## COLLECTED MATERIAL

-- BEGIN --

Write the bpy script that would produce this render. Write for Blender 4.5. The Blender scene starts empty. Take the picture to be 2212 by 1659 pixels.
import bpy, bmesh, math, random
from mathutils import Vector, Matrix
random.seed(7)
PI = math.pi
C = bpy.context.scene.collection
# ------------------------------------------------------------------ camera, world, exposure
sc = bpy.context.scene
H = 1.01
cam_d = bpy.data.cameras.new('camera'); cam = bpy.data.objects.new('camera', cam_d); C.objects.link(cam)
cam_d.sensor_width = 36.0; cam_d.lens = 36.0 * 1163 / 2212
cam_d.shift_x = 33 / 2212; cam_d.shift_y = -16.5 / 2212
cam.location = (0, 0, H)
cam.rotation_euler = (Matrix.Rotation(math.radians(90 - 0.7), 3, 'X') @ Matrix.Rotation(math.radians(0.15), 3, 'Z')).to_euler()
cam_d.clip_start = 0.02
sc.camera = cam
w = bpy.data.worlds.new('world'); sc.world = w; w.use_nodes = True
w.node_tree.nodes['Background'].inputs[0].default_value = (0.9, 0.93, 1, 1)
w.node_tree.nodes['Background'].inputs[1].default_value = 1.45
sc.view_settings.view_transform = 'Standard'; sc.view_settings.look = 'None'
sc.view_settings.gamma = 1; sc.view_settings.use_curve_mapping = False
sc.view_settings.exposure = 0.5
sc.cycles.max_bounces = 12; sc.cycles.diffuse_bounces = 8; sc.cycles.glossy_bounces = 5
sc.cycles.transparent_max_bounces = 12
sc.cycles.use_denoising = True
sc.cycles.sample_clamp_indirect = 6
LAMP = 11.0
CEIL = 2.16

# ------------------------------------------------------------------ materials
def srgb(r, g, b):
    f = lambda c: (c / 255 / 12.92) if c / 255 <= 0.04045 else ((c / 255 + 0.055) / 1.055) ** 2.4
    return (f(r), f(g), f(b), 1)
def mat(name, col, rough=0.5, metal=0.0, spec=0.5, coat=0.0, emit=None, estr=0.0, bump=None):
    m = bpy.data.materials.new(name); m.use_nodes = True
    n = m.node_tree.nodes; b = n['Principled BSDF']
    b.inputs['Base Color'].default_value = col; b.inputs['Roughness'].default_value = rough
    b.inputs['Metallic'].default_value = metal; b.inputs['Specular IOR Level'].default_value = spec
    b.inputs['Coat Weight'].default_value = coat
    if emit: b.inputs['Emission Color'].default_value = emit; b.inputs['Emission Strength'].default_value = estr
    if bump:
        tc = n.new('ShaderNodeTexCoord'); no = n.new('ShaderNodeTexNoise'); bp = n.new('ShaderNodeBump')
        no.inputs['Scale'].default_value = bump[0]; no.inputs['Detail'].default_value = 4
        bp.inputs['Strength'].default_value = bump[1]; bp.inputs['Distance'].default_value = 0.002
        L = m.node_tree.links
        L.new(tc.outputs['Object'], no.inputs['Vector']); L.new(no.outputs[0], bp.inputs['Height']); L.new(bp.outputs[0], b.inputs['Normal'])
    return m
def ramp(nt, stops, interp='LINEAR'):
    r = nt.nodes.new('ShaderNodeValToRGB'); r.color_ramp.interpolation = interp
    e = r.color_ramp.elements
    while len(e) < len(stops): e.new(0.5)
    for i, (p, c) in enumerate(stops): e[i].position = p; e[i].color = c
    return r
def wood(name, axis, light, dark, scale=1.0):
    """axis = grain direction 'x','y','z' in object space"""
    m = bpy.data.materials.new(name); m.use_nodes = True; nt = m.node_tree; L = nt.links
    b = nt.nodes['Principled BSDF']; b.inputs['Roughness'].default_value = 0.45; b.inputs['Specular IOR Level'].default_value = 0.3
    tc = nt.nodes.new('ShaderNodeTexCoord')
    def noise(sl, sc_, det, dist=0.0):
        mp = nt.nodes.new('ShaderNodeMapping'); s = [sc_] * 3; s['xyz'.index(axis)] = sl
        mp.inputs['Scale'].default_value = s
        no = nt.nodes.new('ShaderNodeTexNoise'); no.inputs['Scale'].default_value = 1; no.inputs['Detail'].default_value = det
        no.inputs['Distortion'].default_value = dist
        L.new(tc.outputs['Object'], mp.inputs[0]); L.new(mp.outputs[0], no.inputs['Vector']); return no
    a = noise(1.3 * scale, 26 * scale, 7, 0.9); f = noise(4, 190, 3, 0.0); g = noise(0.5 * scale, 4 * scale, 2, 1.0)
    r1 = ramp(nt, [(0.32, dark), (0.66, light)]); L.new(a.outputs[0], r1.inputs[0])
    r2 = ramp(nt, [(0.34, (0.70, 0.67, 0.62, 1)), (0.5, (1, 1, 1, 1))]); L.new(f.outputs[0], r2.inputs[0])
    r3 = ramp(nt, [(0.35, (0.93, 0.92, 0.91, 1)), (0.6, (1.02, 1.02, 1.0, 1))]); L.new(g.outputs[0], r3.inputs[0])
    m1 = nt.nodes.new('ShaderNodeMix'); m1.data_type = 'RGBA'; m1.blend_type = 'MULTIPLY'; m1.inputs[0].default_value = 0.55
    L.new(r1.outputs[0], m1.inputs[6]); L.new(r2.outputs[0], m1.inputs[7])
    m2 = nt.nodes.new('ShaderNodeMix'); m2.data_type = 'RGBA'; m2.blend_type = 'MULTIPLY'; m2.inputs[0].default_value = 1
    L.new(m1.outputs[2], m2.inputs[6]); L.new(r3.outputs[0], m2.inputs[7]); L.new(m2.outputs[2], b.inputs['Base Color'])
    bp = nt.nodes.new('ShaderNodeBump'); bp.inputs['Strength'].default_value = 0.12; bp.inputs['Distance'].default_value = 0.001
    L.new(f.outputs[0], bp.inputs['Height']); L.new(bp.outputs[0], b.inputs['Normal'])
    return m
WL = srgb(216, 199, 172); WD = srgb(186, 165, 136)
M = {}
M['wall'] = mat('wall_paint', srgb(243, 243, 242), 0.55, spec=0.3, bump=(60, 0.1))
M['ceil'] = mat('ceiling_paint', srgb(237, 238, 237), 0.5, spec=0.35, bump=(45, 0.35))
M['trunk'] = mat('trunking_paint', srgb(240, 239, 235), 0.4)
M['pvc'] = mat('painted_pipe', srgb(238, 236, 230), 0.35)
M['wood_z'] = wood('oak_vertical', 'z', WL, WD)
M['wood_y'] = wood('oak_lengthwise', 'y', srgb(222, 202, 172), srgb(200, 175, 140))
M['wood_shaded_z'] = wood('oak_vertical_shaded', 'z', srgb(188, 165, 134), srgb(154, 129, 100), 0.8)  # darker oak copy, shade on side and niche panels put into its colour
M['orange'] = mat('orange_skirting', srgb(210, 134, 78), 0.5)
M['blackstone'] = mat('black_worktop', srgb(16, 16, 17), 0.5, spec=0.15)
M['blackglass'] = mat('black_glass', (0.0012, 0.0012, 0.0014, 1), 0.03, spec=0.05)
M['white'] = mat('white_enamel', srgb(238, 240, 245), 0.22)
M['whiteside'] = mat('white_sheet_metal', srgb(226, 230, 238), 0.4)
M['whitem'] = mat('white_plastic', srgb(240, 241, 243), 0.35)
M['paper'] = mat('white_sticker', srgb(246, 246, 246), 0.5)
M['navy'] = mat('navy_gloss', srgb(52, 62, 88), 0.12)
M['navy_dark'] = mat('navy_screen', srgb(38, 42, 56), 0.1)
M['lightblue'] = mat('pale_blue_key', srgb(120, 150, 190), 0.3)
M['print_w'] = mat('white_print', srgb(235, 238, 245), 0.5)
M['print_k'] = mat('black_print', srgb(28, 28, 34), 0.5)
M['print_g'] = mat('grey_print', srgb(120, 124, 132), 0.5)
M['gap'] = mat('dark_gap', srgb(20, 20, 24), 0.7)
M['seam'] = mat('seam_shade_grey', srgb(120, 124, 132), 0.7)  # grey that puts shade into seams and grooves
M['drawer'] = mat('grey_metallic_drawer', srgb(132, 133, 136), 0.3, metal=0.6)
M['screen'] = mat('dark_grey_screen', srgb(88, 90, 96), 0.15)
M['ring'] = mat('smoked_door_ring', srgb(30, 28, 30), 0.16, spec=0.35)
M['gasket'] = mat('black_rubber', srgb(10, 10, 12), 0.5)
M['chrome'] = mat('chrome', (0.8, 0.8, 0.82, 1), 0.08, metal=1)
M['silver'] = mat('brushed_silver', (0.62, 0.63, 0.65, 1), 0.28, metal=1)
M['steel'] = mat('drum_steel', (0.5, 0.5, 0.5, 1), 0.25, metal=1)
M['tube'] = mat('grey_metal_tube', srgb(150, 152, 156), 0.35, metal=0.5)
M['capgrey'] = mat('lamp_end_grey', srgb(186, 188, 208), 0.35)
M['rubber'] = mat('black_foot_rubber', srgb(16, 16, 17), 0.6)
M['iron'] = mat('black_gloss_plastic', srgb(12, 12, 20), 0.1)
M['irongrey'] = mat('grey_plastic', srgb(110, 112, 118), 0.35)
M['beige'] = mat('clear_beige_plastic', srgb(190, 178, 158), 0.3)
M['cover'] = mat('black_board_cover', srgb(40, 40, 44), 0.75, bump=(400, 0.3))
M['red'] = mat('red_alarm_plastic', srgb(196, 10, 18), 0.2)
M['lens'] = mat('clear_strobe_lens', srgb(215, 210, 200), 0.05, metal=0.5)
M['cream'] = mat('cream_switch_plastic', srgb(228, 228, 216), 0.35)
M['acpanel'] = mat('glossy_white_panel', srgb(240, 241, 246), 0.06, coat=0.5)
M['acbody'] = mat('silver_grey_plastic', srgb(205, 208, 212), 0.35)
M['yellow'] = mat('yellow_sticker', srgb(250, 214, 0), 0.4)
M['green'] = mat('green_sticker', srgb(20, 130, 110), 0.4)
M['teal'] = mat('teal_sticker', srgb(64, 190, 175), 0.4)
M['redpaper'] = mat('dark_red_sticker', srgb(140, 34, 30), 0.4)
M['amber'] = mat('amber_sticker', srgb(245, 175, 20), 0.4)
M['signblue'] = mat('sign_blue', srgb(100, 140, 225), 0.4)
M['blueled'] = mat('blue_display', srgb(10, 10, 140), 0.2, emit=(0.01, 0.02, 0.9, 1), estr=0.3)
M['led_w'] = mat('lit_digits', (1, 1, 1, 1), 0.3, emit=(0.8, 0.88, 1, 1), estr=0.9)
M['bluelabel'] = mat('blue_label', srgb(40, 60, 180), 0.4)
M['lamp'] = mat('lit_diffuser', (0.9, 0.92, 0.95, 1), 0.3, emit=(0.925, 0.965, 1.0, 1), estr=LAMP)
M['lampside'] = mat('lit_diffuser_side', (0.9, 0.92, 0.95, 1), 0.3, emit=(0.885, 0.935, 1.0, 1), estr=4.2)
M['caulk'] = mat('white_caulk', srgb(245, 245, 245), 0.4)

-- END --

## TASK DETAILS
Check each line above for the word "scene" and copy the ones that have it.

## TASK RESULT
Write the bpy script that would produce this render. Write for Blender 4.5. The Blender scene starts empty. Take the picture to be 2212 by 1659 pixels.
C = bpy.context.scene.collection
sc = bpy.context.scene